Print word for word the first line of the listing below and every line after it, through the line with "b.box((X1 + .008, -3.237, 1.349), (X1". Leave out the pictures and the rest.
-------------------------
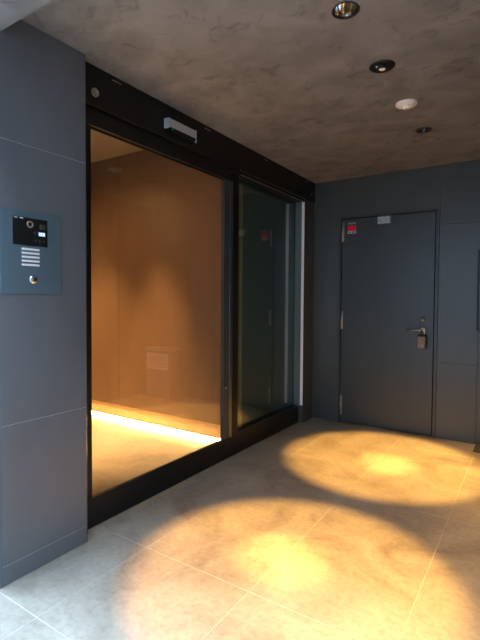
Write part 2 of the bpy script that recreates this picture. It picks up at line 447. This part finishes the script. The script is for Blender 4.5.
for k in range(5):
    z = 1.4915 - k * .0176
    b = MB(); b.box((X1 - .001, -3.290, z - .0046), (X1 + .0035, -3.204, z + .0046), 'slot', .002, 2); b.build('speaker_slot', ic)
b = MB(); b.lathe([(0, .008), (.010, .008), (.012, .0065), (.0185, .0055), (.020, .002), (.020, -.001)], 'chrome', 28, axis_m((X1, -3.235, 1.356), (1, 0, 0)))
b.box((X1 + .008, -3.237, 1.349), (X1 + .0085, -3.233, 1.363), 'blackmat'); b.build('keyhole', ic)

# ------------------------------------------------------------------ steel door
dr = empty('door_2', ((DX0 + DX1) / 2, .05, 0)); tag(dr, 'closed charcoal steel door with lever handle in the back wall', kind='structure')
b = MB()
b.box((DX0, -.006, 0), (.300, .11, DZ), 'doorframe', .002, 1); b.box((1.203, -.006, 0), (DX1, .11, DZ), 'doorframe', .002, 1)
b.box((.300, -.006, 2.098), (1.203, .11, DZ), 'doorframe', .002, 1); b.build('frame', dr)
b = MB(); b.box((.306, .004, .012), (1.195, .044, 2.090), 'door', .002, 2); b.build('leaf', dr); lf = bpy.data.objects['leaf']
for z0, z1 in [(1.865, 2.068), (.970, 1.156), (.076, .284)]:
    b = MB(); xh = .3135
    b.tube([(xh, -.006, z0), (xh, -.006, z1)], .0075, 'steel', 14)
    b.box((xh - .002, -.004, z0 + .004), (xh + .014, .006, z1 - .004), 'steel', .001, 1); b.build('hinge', dr)
b = MB(); b.box((.366, .0024, 1.944), (.449, .0042, 2.022), 'white')
b.box((.366, .0016, 1.968), (.449, .0026, 2.022), 'red')
for k, (a, w) in enumerate([(.366, .026), (.397, .022), (.425, .022)]): b.box((a, .0016, 2.037), (a + w, .0042, 2.054), 'grey')
b.box((.374, .0016, 1.949), (.399, .0026, 1.962), 'blue'); b.box((.409, .0016, 1.949), (.440, .0026, 1.964), 'blue')
tag(b.build('sticker', lf), 'red, white and blue warning sticker')
b = MB(); b.box((.668, -.006, 2.016), (.796, .004, 2.086), 'steel', .0015, 1); b.box((.786, -.010, 2.018), (.797, -.005, 2.100), 'chrome', .001, 1)
b.box((.676, -.010, 2.084), (.797, -.002, 2.100), 'doorframe', .001, 1); b.lathe([(0, .003), (.006, .002), (.007, -.001)], 'chrome', 14, axis_m((.690, -.006, 2.047), (0, -1, 0)))
tag(b.build('catch_plate', lf), 'brushed steel catch plate')
b = MB(); b.lathe([(0, .010), (.011, .010), (.013, .007), (.019, .006), (.021, 0)], 'steel', 26, axis_m((1.100, .004, 1.092), (0, -1, 0))); b.box((1.0985, -.007, 1.086), (1.1015, -.0055, 1.098), 'blackmat')
b.build('deadlock', lf)
b = MB(); b.lathe([(0, .012), (.020, .012), (.025, .008), (.026, 0)], 'chrome', 28, axis_m((1.106, .004, .996), (0, -1, 0)))
b.tube([(1.106, -.004, .996), (1.106, -.046, .996)], .010, 'chrome', 16); b.build('handle_rose', lf)
b = MB(); b.tube([(1.108, -.050, .996), (1.09, -.052, .996), (1.06, -.052, .9955), (1.0, -.050, .994), (.966, -.046, .993)], [.011, .0115, .0105, .009, .008], 'stile', 14)
tag(b.build('lever_handle', lf), 'dark metal lever handle')

# key lock box hung on the lever
kb = empty('key_lock_box', (1.108, -.05, .83)); tag(kb, 'small taupe key lock box hanging by its shackle from the door lever', 'lock box')
b = MB(); b.box((1.074, -.072, .828), (1.140, -.036, .938), 'taupe', .006, 3); b.build('body', kb)
b = MB(); pts = [(1.086, -.054, .936)]
pts += [(1.086, -.054, .985)] + [(1.108 - .022 * math.cos(PI * k / 8), -.054, .985 + .026 * math.sin(PI * k / 8)) for k in range(1, 8)] + [(1.130, -.054, .985), (1.130, -.054, .936)]
b.tube(pts, .0045, 'chrome', 10); b.build('shackle', kb)
b = MB(); b.box((1.068, -.070, .936), (1.145, -.040, .950), 'blackmat', .004, 2); b.build('cap', kb)
for dx in (1.116, 1.116):
    b = MB(); b.lathe([(0, .003), (.005, .002), (.006, -.001)], 'cream', 14, axis_m((dx, -.072, .854), (0, -1, 0))); b.build('button', kb)
for k in range(3):
    b = MB(); b.box((1.081, -.0745, .880 + k * .016), (1.133, -.0715, .892 + k * .016), 'taupe', .001, 1); b.build('dial', kb)

# ------------------------------------------------------------------ ceiling fittings
GL = 'recessed ceiling fittings in a row'
def downlight(y, label, z=H, lamp=True):
    o = empty('downlight', (LX, y, z)); tag(o, label, 'ceiling light', 'recessed downlights in a row')
    T = Matrix.Translation((LX, y, z))
    b = MB(); b.lathe([(.0553, .0005), (.0555, -.002), (.058, -.0035), (.0515, -.003), (.050, .0), (.050, .004)], 'black', 40, T); b.build('trim_ring', o)
    b = MB(); b.lathe([(.0502, .002), (.049, .02), (.043, .045), (.030, .066)], 'chrome', 40, T); b.build('reflector', o)
    b = MB(); b.lathe([(0, .064), (.027, .064), (.029, .068), (.029, .09), (0, .09)], 'lamp', 28, T); b.build('lamp', o)
    b = MB(); b.lathe([(.0545, .0008), (.0545, .098), (0, .098)], 'blackmat', 32, T); b.build('can', o)
    return o
downlight(-2.565, 'chrome recessed downlight with black rim in the ceiling nearest the viewer')
downlight(-.975, 'chrome recessed downlight with black rim, last in the row towards the steel door')

sp = empty('spotlight', (LX, -2.022, H)); tag(sp, 'black round ceiling spotlight with a tiny pale lens, second fitting in the row', 'ceiling light')
T = Matrix.Translation((LX, -2.022, H))
b = MB(); b.lathe([(.066, 0), (.066, -.003), (.063, -.006), (.052, -.007), (.045, -.004), (0, -.004)], 'black', 40, T); b.build('trim_ring', sp)
b = MB(); b.lathe([(.028, -.004), (.028, -.014), (.025, -.018), (.018, -.018), (.016, -.015)], 'black', 28, T); b.build('gimbal', sp)
b = MB(); b.lathe([(.0165, -.0155), (.013, -.019), (0, -.021)], 'cream', 24, T); tag(b.build('lens', sp), 'pale lens')
b = MB(); b.box((LX - .027, -2.050, H - .010), (LX - .018, -2.038, H - .0045), 'cream', .002, 1); b.build('clip', sp)

sd = empty('smoke_detector', (LX, -1.492, H)); tag(sd, 'cream round smoke detector on the ceiling between black spotlight and last downlight', 'smoke detector')
T = Matrix.Translation((LX, -1.492, H))
b = MB(); b.lathe([(.064, 0), (.064, -.008), (.060, -.013), (.035, -.019), (.030, -.020), (0, -.020)], 'cream', 44, T); b.build('base', sd)
b = MB(); b.lathe([(.026, -.019), (.024, -.028), (.018, -.033), (0, -.034)], 'cream', 32, T); b.build('sensing_head', sd)
b = MB(); b.lathe([(.008, -.0335), (.007, -.0365), (0, -.037)], 'grey', 18, T); b.build('indicator', sd)

# ------------------------------------------------------------------ things on the right, seen at the edge and in the glass
nb = empty('wall_cabinet', (1.80, -.03, 1.014)); tag(nb, 'flat black cabinet hung on the back wall at the right edge', 'cabinet')
b = MB(); b.box((1.553, -.050, 1.014), (2.05, -.0005, 1.715), 'black', .004, 2); b.build('body', nb)
b = MB(); b.box((1.567, -.054, 1.028), (2.036, -.050, 1.70), 'blackgloss', .002, 1); b.build('door', nb)

mt_ = MB(); mt_.box((1.567, -.236, .0005), (2.24, -.012, .012), 'rubbermat', .003, 2)
tag(mt_.build('floor_mat', loc=(1.95, -.12, 0)), 'dark grey mat on the floor along the back wall at right', 'mat')
bx = empty('parcel_box', (1.94, -.13, .012)); tag(bx, 'low grey box cabinet with a white notice, mirrored in the glass door', 'cabinet')
b = MB(); b.box((1.735, -.226, .0125), (2.145, -.02, .600), 'boxgrey', .005, 2); b.build('body', bx)
b = MB(); b.box((1.725, -.234, .601), (2.155, -.016, .634), 'silver', .005, 2); b.build('lid', bx)
b = MB(); b.box((1.75, -.229, .360), (2.13, -.226, .570), 'white', .001, 1)
for k in range(5): b.box((1.775, -.2298, .39 + .03 * k), (2.105, -.229, .400 + .03 * k), 'grey')
b.build('notice', bx)

# ------------------------------------------------------------------ lights
def spot(name, loc, aim, power, col, size, blend, rad=.03):
    l = bpy.data.lights.new(name, 'SPOT'); l.energy = power; l.color = col; l.spot_size = math.radians(size); l.spot_blend = blend; l.shadow_soft_size = rad
    o = bpy.data.objects.new(name, l); COL.objects.link(o); o.location = loc
    o.rotation_euler = (Vector(aim) - Vector(loc)).to_track_quat('-Z', 'Y').to_euler(); return o
WARM = (1., .50, .105)
for y in (-2.565, -.975):
    spot('warm_beam', (LX, y, 2.548), (LX - (.27 if y > -1.5 else .21), y + (.10 if y > -1.5 else -.02), 0), 960, WARM, 36, .4, .012)
    spot('downlight_skirt', (LX, y, 2.49), (LX - .2, y, 0), 60, WARM, 64, 1., .03)
    spot('downlight_core', (LX, y, 2.548), (LX - (.24 if y > -1.5 else .32), y + .06, 0), 950, WARM, 13, 1., .012)
spot('warm_beam', (2.12, -2.6, 2.49), (2.12, -2.55, 0), 300, WARM, 58, 1., .03)  # unseen lamp added to warm the floor at right
spot('warm_beam', (2.05, -.95, 2.49), (2.0, -.75, 0), 360, WARM, 52, 1., .03)  # unseen lamp added to warm the lower right of the back wall
# added unseen lamps that warm the lobby wall and floor
for p0, p1, sz, e in [((-.42, -2.7, HL - .03), (-1.2, -1.2, 1.1), 92, 85), ((-2.3, -2.7, HL - .03), (-1.8, -1.2, .9), 88, 95), ((-1.95, -1.95, HL - .02), (-1.95, -1.8, 0), 68, 950), ((-1.1, -1.72, HL - .02), (-1.1, -1.6, 0), 48, 800)]:
    spot('lobby_fill', p0, p1, e, (1., .52, .18), sz, 1., .08)

w = bpy.data.worlds.new('world'); S.world = w; w.use_nodes = True
bg = w.node_tree.nodes['Background']; bg.inputs[0].default_value = (.60, .79, 1., 1); bg.inputs[1].default_value = 23.

# ------------------------------------------------------------------ camera
yaw, pitch, roll = -.5832, -.0323, .0066
fw = Vector((math.sin(yaw) * math.cos(pitch), math.cos(yaw) * math.cos(pitch), math.sin(pitch)))
r = Vector((math.cos(yaw), -math.sin(yaw), 0)); u = r.cross(fw)
r2 = r * math.cos(roll) + u * math.sin(roll); u2 = -r * math.sin(roll) + u * math.cos(roll)
cam = bpy.data.cameras.new('camera'); co = bpy.data.objects.new('camera', cam); COL.objects.link(co)
mtx = Matrix((r2, u2, -fw)).transposed().to_4x4(); mtx.translation = Vector((1.9736, -4.4214, 1.2739)); co.matrix_world = mtx
cam.sensor_fit = 'HORIZONTAL'; cam.sensor_width = 36; cam.lens = 446.9 / 480 * 36
cam.shift_y = -6.7 / 480; cam.clip_start = .02
S.camera = co
S.view_settings.view_transform = 'Standard'; S.view_settings.look = 'None'; S.view_settings.gamma = 1
S.view_settings.use_curve_mapping = False; S.view_settings.exposure = 0.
-------------------------
• **OUTPUT FOR THIS TASK**:
Write part 2 of the bpy script that recreates this picture. It picks up at line 447. This part finishes the script. The script is for Blender 4.5.
for k in range(5):
    z = 1.4915 - k * .0176
    b = MB(); b.box((X1 - .001, -3.290, z - .0046), (X1 + .0035, -3.204, z + .0046), 'slot', .002, 2); b.build('speaker_slot', ic)
b = MB(); b.lathe([(0, .008), (.010, .008), (.012, .0065), (.0185, .0055), (.020, .002), (.020, -.001)], 'chrome', 28, axis_m((X1, -3.235, 1.356), (1, 0, 0)))
b.box((X1 + .008, -3.237, 1.349), (X1 + .0085, -3.233, 1.363), 'blackmat'); b.build('keyhole', ic)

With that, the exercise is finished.